It's a strategy used by some debt reduction programs. It's being sold on the internet mainly. They usually take care of it for you with their software.
It's something you can do on your own though. The problem is most people are not that disciplined and with the recent credit crisis may make it not for everyone.
Here is two ways you can approach it:
approach 1: You don't need you pay check to survive. eg: want to live off whoever make the least (you or girl) salary and use the other for debt reduction.
You direct deposit go to your account then straight to the morgage. The first check can go to the mortgage for the current month that is due which will cover the principal and the interest. They next checks you have go to the principal.
The way it works is you have to have a line of credit. So if you have a line of credit that is way lower than your mortgage rate.
2nd Aproach and it gives more bang for the buck. You need a line of credit that is lower than the mortage rate.
So you pay at the begining of the month the amout of your salary on the mortgage and making sure that the additional payment over the interest goes straight to the principal (not interest buy down). Then when you get your check you pay the line of credit. And if you want to get even more slick about making your money work; when your pay check comes you take it and put it into some safe interest bearing instrument for the days before the line of credit payment is due. Then pull it out and pay the line of credit when it's due.
Also if you are going to attack your mortgage this agressively, you might as well get a 15 year mortage which usually carry a lower interest rate.

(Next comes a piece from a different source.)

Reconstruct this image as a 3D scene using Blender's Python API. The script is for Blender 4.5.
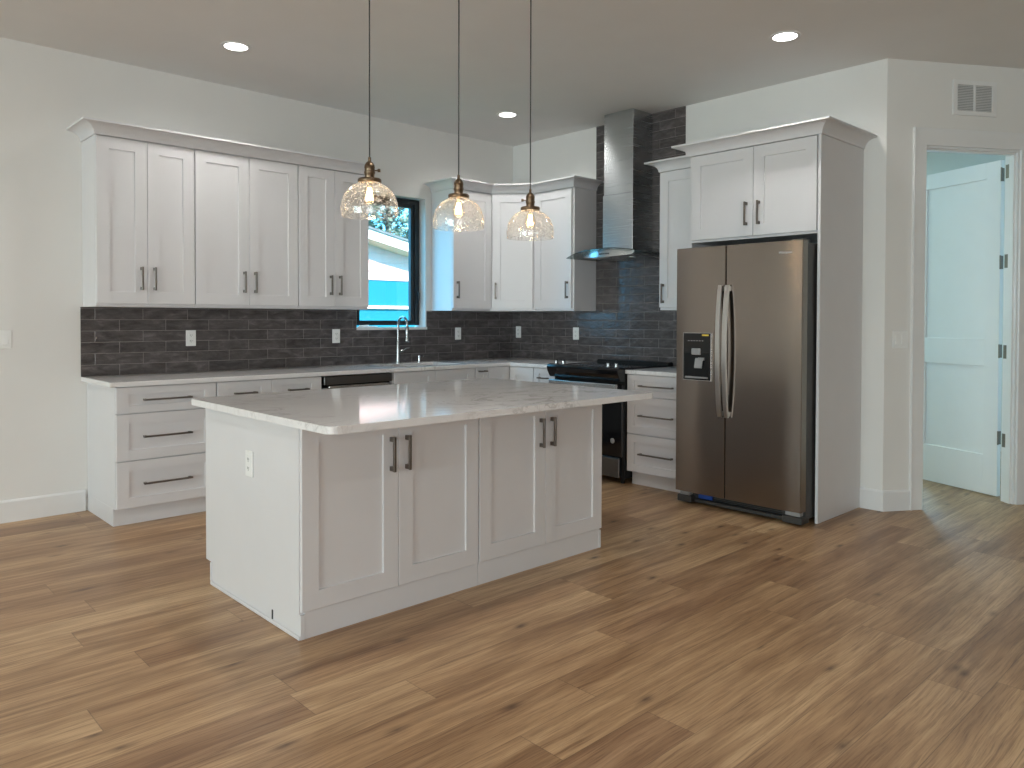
import bpy, bmesh, math, random
from mathutils import Vector, Matrix
random.seed(7)
for o in list(bpy.data.objects): bpy.data.objects.remove(o)
SC = bpy.context.scene
COL = SC.collection
# ---------------------------------------------------------------- camera, world, sun, window light, exposure
cam = bpy.data.cameras.new('camera'); co = bpy.data.objects.new('camera', cam); COL.objects.link(co); SC.camera = co
YAW, PITCH, ROLL = 0.75462, 0.01802, -0.00263
f0 = Vector((math.sin(YAW), math.cos(YAW), 0)); r0 = Vector((math.cos(YAW), -math.sin(YAW), 0))
Fw = f0*math.cos(PITCH) + Vector((0, 0, -math.sin(PITCH))); Dn = Vector((0, 0, -math.cos(PITCH))) - f0*math.sin(PITCH)
Rr = r0*math.cos(ROLL) + Dn*math.sin(ROLL); Dd = -r0*math.sin(ROLL) + Dn*math.cos(ROLL)
m3 = Matrix((Rr, -Dd, -Fw)).transposed()
co.matrix_world = Matrix.Translation((-5.37, -5.7041, 1.2975)) @ m3.to_4x4()
cam.sensor_width = 36; cam.lens = 765.91/1024*36; cam.shift_y = -(384-332.41)/1024
cam.clip_start = 0.05; cam.clip_end = 200

w = bpy.data.worlds.new('sky'); SC.world = w; w.use_nodes = True
bg = w.node_tree.nodes['Background']; bg.inputs[0].default_value = (0.15, 0.59, 1.0, 1); bg.inputs[1].default_value = 6.8

def lamp(name, kind, loc, energy, color, target=None, size=None, sizey=None, **kw):
    l = bpy.data.lights.new(name, kind); l.energy = energy; l.color = color
    o = bpy.data.objects.new(name, l); COL.objects.link(o); o.location = loc
    if target is not None: o.rotation_euler = (Vector(target)-Vector(loc)).to_track_quat('-Z', 'Y').to_euler()
    if kind == 'AREA':
        l.shape = 'RECTANGLE'; l.size = size; l.size_y = sizey or size
    for k, v in kw.items(): setattr(l, k, v)
    return o
lamp('sun', 'SUN', (0, -20, 20), 9.5, (1, 0.90, 0.78), target=(1.5, -4.0, 9.0), angle=0.02)
# area lamps before the solid left and rear walls, standing in for living area daylight
lamp('daylight_left', 'AREA', (-15.95, -5.4, 1.4), 545, (0.73, 0.94, 1.0), target=(0, -5.4, 1.5), size=7.0, sizey=2.6)
lamp('daylight_rear', 'AREA', (-8.2, -9.45, 1.35), 122, (0.91, 0.94, 1.0), target=(-8.2, 0, 1.35), size=4.4, sizey=2.3)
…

Does anyone have any info on a sort of program that allows you to direct deposit your paycheck(s) into a mortgage account...essentially paying your monthly, but allowing you to draw off the balance? And in doing so, it pays down your interest. My wife is asking me to put this up, so I'm having a tough time translating. Maybe someone has an idea here or heard of depositing directly into a mortgage account instead of a straight bank account. Any help would be appreciated.